Wieviel Freude war es, als die Kinder auf die Welt kamen und wieviel Freude ist es, dass sie nun alle aus dem Haus sind? Zwei völlig unterschiedliche Arten von Freude und dennoch beide wertvoll für unser Ehe.
Auch zu lernen, wie wir gemeinsam im Glauben wachsen können, wenn wir uns die Zeit nehmen zumindest einmal in der Woche morgens gemeinsam in der Bibel zu lesen.
Alles hat seine Zeit und Freude kann so vielfältig sein. Ich denke, es ist die Einstellung, die uns Freude bringt und die es uns ermöglicht, Dinge zu genießen von denen wir nicht wussten, dass sie uns erfreuen werden. 
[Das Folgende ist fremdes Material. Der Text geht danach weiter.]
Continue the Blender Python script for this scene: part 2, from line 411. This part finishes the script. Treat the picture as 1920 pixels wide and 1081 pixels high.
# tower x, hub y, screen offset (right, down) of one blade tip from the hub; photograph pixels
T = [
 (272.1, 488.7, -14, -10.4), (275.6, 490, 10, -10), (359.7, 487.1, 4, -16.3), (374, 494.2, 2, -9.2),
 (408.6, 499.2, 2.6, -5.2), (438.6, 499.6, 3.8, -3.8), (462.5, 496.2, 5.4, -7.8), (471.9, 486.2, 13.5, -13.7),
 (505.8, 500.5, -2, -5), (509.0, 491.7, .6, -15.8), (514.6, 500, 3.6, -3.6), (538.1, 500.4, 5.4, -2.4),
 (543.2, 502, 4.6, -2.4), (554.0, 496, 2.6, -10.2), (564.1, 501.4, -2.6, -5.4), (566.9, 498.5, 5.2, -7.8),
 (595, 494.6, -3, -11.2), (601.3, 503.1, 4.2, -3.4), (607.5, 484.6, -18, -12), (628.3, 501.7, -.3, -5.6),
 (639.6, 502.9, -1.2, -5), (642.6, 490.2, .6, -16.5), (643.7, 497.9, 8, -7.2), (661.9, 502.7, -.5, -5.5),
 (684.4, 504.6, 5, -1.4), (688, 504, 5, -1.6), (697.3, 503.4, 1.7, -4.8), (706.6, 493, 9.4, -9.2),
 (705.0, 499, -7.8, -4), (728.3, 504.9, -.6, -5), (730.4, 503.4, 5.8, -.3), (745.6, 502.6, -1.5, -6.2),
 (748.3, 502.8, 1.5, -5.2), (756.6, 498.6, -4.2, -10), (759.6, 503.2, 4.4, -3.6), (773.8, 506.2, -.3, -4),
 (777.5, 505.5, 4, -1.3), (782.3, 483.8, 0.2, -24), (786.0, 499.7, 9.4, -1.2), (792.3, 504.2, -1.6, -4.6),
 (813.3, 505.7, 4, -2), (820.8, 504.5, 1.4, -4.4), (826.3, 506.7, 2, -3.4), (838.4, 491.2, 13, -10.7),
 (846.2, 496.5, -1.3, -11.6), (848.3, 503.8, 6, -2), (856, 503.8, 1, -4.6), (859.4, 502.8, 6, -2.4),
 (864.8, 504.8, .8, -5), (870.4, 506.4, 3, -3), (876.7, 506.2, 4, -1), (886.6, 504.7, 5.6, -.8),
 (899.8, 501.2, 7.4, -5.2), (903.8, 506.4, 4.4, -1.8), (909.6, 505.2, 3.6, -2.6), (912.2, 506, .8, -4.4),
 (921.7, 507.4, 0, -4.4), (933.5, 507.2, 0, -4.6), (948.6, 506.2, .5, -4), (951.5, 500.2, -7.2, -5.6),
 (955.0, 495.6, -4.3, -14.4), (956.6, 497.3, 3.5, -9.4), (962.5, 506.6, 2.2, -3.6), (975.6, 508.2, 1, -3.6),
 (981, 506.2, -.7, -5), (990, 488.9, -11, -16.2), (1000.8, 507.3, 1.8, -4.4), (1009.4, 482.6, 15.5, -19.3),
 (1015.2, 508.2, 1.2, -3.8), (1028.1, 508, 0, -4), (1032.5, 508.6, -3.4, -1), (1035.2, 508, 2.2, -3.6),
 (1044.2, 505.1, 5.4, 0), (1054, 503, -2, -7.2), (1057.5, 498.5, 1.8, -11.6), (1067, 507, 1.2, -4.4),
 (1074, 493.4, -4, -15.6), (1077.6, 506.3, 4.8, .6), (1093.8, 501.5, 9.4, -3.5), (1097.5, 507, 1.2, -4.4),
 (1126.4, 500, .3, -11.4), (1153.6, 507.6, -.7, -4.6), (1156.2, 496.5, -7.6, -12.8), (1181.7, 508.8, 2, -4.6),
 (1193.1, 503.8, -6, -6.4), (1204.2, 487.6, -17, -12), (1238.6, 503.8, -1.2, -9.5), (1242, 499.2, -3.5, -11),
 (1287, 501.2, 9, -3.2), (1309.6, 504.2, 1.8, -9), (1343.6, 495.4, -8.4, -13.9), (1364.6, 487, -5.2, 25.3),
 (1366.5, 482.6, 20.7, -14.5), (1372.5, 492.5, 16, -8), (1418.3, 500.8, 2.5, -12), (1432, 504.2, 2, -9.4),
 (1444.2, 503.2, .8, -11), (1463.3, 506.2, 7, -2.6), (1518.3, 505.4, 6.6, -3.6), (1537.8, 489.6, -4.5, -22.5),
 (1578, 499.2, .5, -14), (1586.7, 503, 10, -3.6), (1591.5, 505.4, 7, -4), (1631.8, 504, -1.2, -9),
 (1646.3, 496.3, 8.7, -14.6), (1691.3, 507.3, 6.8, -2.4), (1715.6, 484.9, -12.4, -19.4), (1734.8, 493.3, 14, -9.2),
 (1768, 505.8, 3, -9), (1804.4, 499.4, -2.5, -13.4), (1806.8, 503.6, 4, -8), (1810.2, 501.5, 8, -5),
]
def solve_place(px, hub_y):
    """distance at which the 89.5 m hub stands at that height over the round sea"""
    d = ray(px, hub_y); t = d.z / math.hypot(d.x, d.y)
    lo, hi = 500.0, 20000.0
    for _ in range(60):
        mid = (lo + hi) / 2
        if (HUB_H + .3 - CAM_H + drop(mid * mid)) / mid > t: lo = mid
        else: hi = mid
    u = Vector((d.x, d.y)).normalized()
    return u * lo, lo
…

Gott schenkt uns Freude jeden Tag zu allen Zeiten, wie müssen Sie nur erkennen und annehmen.

So freuen wir uns miteinander und aneinander. Das Erlebte in guter Erinnerung halten und die Augen aufmachen und uns nicht an etwas festhalten, was bereits vergangen ist, sondern erwartungsvoll und mit viel Vorfreude in die Zukunft blicken.
In diesem Sinne wünsche ich jedem Ehepaar, dass der Hochzeitstag ein toller Tag voller Freude ist, ggf. der schönste Tag bis zu diesem Zeitpunkt. Aber viel wichtiger ist, dass noch ganz, ganz viele schöne Momente, Ereignisse und Tage dem Hochzeittag folgen und wir diese gemeinsam genießen und uns daran freuen dürfen.

Peter Piekenbrock
Vater von vier erwachsenen Kindern und Ehemann einer bezaubernden Frau mittleren Alters, mit der ich schon sehr viel Freude zusammen hatte.